Coming soon: New car tech that won’t let your car start if you’re drunk

Written by Arstechnica
  • Arstechnica
  • 3 years ago


I’m sorry, Dave. I’m afraid I can’t do that. In the US, the National Highway Traffic Safety Administration (NHTSA) has announced that it’s working on two new technologies that will prevent your car from starting if you’re drunk; or rather, if it detects that your blood-alcohol level is above the legal limit.

In most of the developed world, both roads and cars are getting safer and safer. In the US, driving-related deaths were down almost 25 percent between 2004 and 2014; in the UK, the number of fatalities almost halved in the past decade.
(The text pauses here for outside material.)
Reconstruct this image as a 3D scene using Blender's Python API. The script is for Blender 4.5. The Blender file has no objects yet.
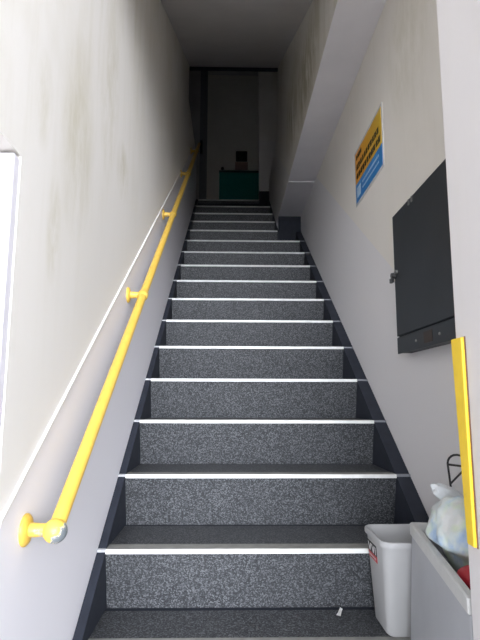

Still, according to the NHTSA, a full 31 percent of road fatalities in 2013 in the US were related to alcohol use—which is why it’s now working on the Driver Alcohol Detection System for Safety (DADDS) program.

At an event in Washington DC, the NHTSA unveiled a test vehicle with two prototype DADDS solutions. One is a sensor, located either in the steering wheel or driver-side door, that can “smell” your breath; essentially a breathalyser. The other system is a touch sensor, either on the ignition button or gear shift, that can scan your blood-alcohol content (BAC). If you’re beyond the legal limit (0.08% in the US, England, and Wales, 0.05% in Scotland, Northern Ireland, and most of the EU), the car won’t start.